▶ _Exercise prompt_
Go through the material below, count the lines with the word "ShaderNodeSeparateXYZ", and reply with the count alone.

▶ _Source data_
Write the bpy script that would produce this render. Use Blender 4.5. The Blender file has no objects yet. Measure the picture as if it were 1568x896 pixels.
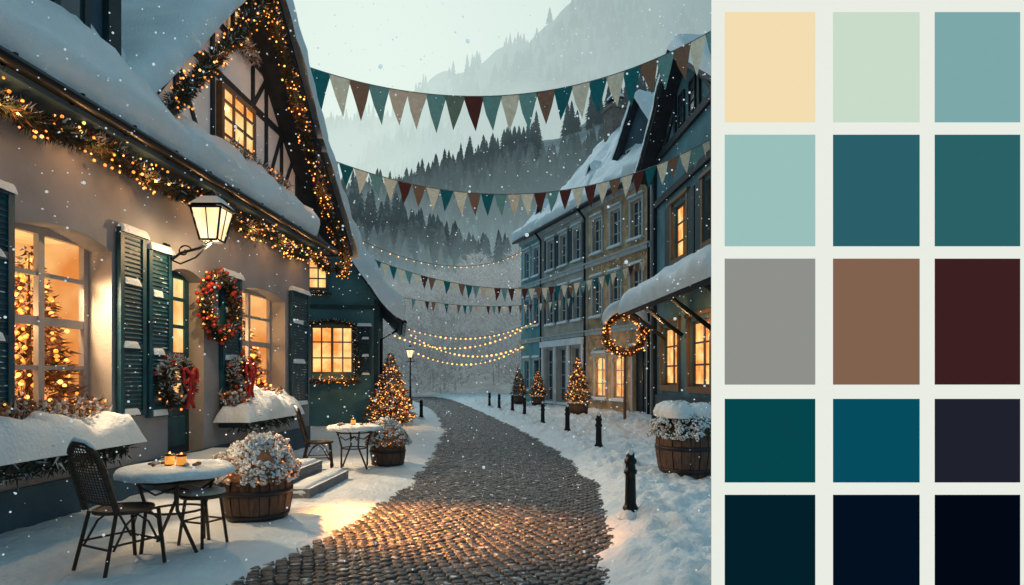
import bpy, math, random
import numpy as np
from mathutils import Vector, noise, Matrix
random.seed(7); rng=np.random.default_rng(7)
R=random.random
def U(a,b): return a+(b-a)*random.random()
def L3(r,g,b):
    f=lambda c:((c/255+0.055)/1.055)**2.4 if c>10 else c/255/12.92
    return (f(r),f(g),f(b))
scene=bpy.context.scene
# ------------------------------------------------------------------ materials
def M(name,col,rough=.7,var=.2,scale=4,bump=0.,bscale=40,metal=0,spec=.4,emit=None,es=0,dust=0.,stretch=(1,1,1),nosample=False):
    m=bpy.data.materials.new(name); m.use_nodes=True; nt=m.node_tree; N=nt.nodes; Lk=nt.links
    b=N['Principled BSDF']; b.inputs['Roughness'].default_value=rough; b.inputs['Metallic'].default_value=metal
    b.inputs['Specular IOR Level'].default_value=spec
    tc=N.new('ShaderNodeTexCoord'); mp=N.new('ShaderNodeMapping'); mp.inputs['Scale'].default_value=stretch
    Lk.new(tc.outputs['Object'],mp.inputs['Vector'])
    nz=N.new('ShaderNodeTexNoise'); nz.inputs['Scale'].default_value=scale; nz.inputs['Detail'].default_value=6
    Lk.new(mp.outputs[0],nz.inputs['Vector'])
    mx=N.new('ShaderNodeMix'); mx.data_type='RGBA'
    mr=N.new('ShaderNodeMapRange'); mr.inputs[1].default_value=.3; mr.inputs[2].default_value=.7
    Lk.new(nz.outputs['Fac'],mr.inputs[0]); Lk.new(mr.outputs[0],mx.inputs[0])
    mx.inputs[6].default_value=tuple(c*(1-var) for c in col)+(1,)
    mx.inputs[7].default_value=tuple(min(1,c*(1+var)) for c in col)+(1,)
    out=mx.outputs[2]
    if dust>0:
        g=N.new('ShaderNodeNewGeometry'); sx=N.new('ShaderNodeSeparateXYZ'); Lk.new(g.outputs['Normal'],sx.inputs[0])
        n2=N.new('ShaderNodeTexNoise'); n2.inputs['Scale'].default_value=9; n2.inputs['Detail'].default_value=8; Lk.new(tc.outputs['Object'],n2.inputs['Vector'])
        a=N.new('ShaderNodeMath'); a.operation='MULTIPLY_ADD'; Lk.new(sx.outputs[2],a.inputs[0]); a.inputs[1].default_value=.35; Lk.new(n2.outputs['Fac'],a.inputs[2])
        r2=N.new('ShaderNodeMapRange'); r2.inputs[1].default_value=1.0-dust*.5; r2.inputs[2].default_value=1.08-dust*.5; Lk.new(a.outputs[0],r2.inputs[0])
        m2=N.new('ShaderNodeMix'); m2.data_type='RGBA'; Lk.new(r2.outputs[0],m2.inputs[0]); Lk.new(out,m2.inputs[6]); m2.inputs[7].default_value=(.75,.8,.85,1); out=m2.outputs[2]
    Lk.new(out,b.inputs['Base Color'])
    if bump>0:
        n3=N.new('ShaderNodeTexNoise'); n3.inputs['Scale'].default_value=bscale; n3.inputs['Detail'].default_value=6; Lk.new(mp.outputs[0],n3.inputs['Vector'])
        bp=N.new('ShaderNodeBump'); bp.inputs['Strength'].default_value=bump; bp.inputs['Distance'].default_value=.03
        Lk.new(n3.outputs['Fac'],bp.inputs['Height']); Lk.new(bp.outputs[0],b.inputs['Normal'])
    if emit:
        m3=N.new('ShaderNodeMix'); m3.data_type='RGBA'; Lk.new(mr.outputs[0],m3.inputs[0])
        m3.inputs[6].default_value=tuple(c*(1-var) for c in emit)+(1,); m3.inputs[7].default_value=tuple(c*(1+var) for c in emit)+(1,)
        Lk.new(m3.outputs[2],b.inputs['Emission Color']); b.inputs['Emission Strength'].default_value=es
    if nosample: m.cycles.emission_sampling='NONE'
    return m
def litmat(name,c0,c1,s,scale=3.):
    m=bpy.data.materials.new(name); m.use_nodes=True; nt=m.node_tree; N=nt.nodes; Lk=nt.links
    b=N['Principled BSDF']; b.inputs['Base Color'].default_value=(.05,.03,.02,1); b.inputs['Roughness'].default_value=.15
    tc=N.new('ShaderNodeTexCoord'); nz=N.new('ShaderNodeTexNoise'); nz.inputs['Scale'].default_value=scale; nz.inputs['Detail'].default_value=3
    Lk.new(tc.outputs['Object'],nz.inputs['Vector'])
    rp=N.new('ShaderNodeValToRGB'); e=rp.color_ramp.elements; e[0].position=.35; e[0].color=c0+(1,); e[1].position=.62; e[1].color=c1+(1,)
    Lk.new(nz.outputs['Fac'],rp.inputs[0]); Lk.new(rp.outputs[0],b.inputs['Emission Color']); b.inputs['Emission Strength'].default_value=s
    return m
def hazemat(name,dark,light,haze,f0,f1,z0,z1,scale=.5,th=(.45,.65),haze2=None,xr=(-250,150)):
    # aerial perspective painted into the material as emission: more mist low in the valley, brighter on the side where the sun stands behind the cloud
    m=bpy.data.materials.new(name); m.use_nodes=True; nt=m.node_tree; N=nt.nodes; Lk=nt.links
    b=N['Principled BSDF']; b.inputs['Roughness'].default_value=.9; b.inputs['Specular IOR Level'].default_value=.1
    tc=N.new('ShaderNodeTexCoord'); nz=N.new('ShaderNodeTexNoise'); nz.inputs['Scale'].default_value=scale; nz.inputs['Detail'].default_value=8; nz.inputs['Roughness'].default_value=.7
    Lk.new(tc.outputs['Object'],nz.inputs['Vector'])
    rp=N.new('ShaderNodeValToRGB'); e=rp.color_ramp.elements; e[0].position=th[0]; e[0].color=dark+(1,); e[1].position=th[1]; e[1].color=light+(1,)
    Lk.new(nz.outputs['Fac'],rp.inputs[0]); Lk.new(rp.outputs[0],b.inputs['Base Color'])
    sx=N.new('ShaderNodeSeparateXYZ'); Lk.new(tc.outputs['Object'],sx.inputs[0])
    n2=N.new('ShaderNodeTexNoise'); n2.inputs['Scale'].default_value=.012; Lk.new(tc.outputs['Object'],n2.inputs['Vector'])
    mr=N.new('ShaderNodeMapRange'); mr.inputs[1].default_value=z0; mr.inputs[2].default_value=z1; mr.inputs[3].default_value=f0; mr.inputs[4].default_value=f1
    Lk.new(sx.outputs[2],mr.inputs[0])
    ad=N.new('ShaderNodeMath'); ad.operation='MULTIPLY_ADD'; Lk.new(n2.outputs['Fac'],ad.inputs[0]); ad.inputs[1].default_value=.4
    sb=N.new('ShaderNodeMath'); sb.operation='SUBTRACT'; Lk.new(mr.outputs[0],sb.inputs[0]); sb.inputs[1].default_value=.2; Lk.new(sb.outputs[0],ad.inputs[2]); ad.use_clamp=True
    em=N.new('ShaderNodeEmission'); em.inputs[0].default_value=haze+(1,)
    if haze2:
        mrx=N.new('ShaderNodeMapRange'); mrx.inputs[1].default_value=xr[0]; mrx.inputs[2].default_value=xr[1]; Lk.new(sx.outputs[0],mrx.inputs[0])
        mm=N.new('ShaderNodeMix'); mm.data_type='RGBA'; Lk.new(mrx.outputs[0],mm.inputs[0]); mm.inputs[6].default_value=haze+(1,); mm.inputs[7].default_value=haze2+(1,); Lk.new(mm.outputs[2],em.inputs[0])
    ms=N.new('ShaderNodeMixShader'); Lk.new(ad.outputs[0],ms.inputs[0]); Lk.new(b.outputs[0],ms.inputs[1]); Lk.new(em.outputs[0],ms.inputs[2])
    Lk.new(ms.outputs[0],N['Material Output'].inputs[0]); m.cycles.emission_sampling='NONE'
    return m
SNOW=M('snow',(.75,.83,.87),.6,.05,3,.6,30,spec=.3)
GSNOW=M('ground_snow',(.72,.80,.85),.6,.08,2.5,.9,14,spec=.3)
FLAKE=M('snowflake',(.85,.88,.9),.8,.02,3,emit=(.55,.62,.62),es=.75,nosample=True)  # backlit brightness of the flakes put in as emission
STUCCO=M('stucco_grey',(.26,.265,.285),.85,.2,1.3,.35,60)
STUCCO_D=M('stucco_slate',(.04,.09,.13),.85,.25,1.5,.4,50)
REVEAL=M('reveal_plaster',(.38,.34,.30),.8,.1,3,.2,60)
TEALP=M('teal_paint',(.006,.062,.090),.5,.35,6,.2,60,dust=.36)
TEALW=M('teal_stucco',(.06,.155,.17),.85,.25,1.5,.4,40)
DARKT=M('dark_teal_wood',(.012,.035,.045),.6,.3,5,.2,50,dust=.3)
FRAMEW=M('window_frame_paint',(.34,.31,.30),.5,.12,5,.1,60)
FRAMEB=M('window_frame_brown',(.16,.09,.05),.5,.2,5)
FRAMEG=M('pale_grey_trim',(.44,.48,.49),.7,.15,4,.2,40,dust=.3)
TIMBER=M('dark_timber',(.015,.025,.035),.7,.3,6,.3,40)
INFILL=M('timber_infill',(.78,.81,.84),.85,.10,2,.3,50)
SLATE=M('roof_slate',(.03,.04,.05),.6,.3,6,.4,30,dust=.3)
METAL=M('dark_metal',(.012,.016,.02),.35,.2,8,metal=.6,dust=.3)
WOOD=M('barrel_wood',(.10,.055,.035),.6,.45,7,.5,20,stretch=(4,4,.6),dust=.2)
BAND=M('barrel_band',(.03,.03,.035),.45,.3,9,metal=.5)
RATTAN=M('rattan',(.055,.030,.018),.45,.4,25,.3,80)
WEAVE=M('rattan_weave',(.04,.028,.02),.5,.4,40)
CUSH=M('seat_cushion',(.55,.5,.42),.8,.1,6,.2,50,dust=.5)
NEEDLE=M('fir_needles',(.022,.035,.022),.7,.5,12)
NEEDLEW=M('fir_needles_warm',(.09,.045,.018),.7,.5,12)
FROST=M('frosted_needles',(.55,.58,.60),.7,.2,12)
RED=M('red_ribbon',(.35,.012,.012),.45,.3,8)
BERRY=M('berries',(.40,.03,.015),.3,.3,8)
CREAM=M('dried_flowers',(.60,.50,.42),.8,.25,14,.3,40)
TWIG=M('dry_flowers_brown',(.28,.13,.07),.8,.4,14)
BULB=M('warm_bulb',(1,.5,.15),.5,0,emit=(1,.44,.11),es=2.5,nosample=True)
BULB2=M('amber_bulb',(1,.4,.1),.5,0,emit=(1,.28,.04),es=1.6,nosample=True)
GLOW=litmat('lantern_glass',(1,.62,.28),(1,.85,.55),1.5)
LIT=litmat('lit_pane',(1,.30,.05),(1,.72,.30),1.15,2.2)
LIT2=litmat('lit_pane_far',(.9,.25,.04),(1,.66,.24),1.25,2.5)
ROOM=litmat('warm_room',(.75,.24,.05),(1,.52,.18),.95,1.3)  # lamplight on the room walls put into the surface as emission
CURT=M('curtain',(.7,.6,.45),.8,.25,2.5,stretch=(5,5,.4),emit=(1,.70,.36),es=1.0)  # lit look of the cloth comes from its own emission
DPANE=M('dark_pane',(.03,.05,.065),.12,.4,2,spec=.8)
STONE=M('step_stone',(.17,.17,.18),.8,.2,6,.4,30,dust=.65)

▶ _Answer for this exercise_
2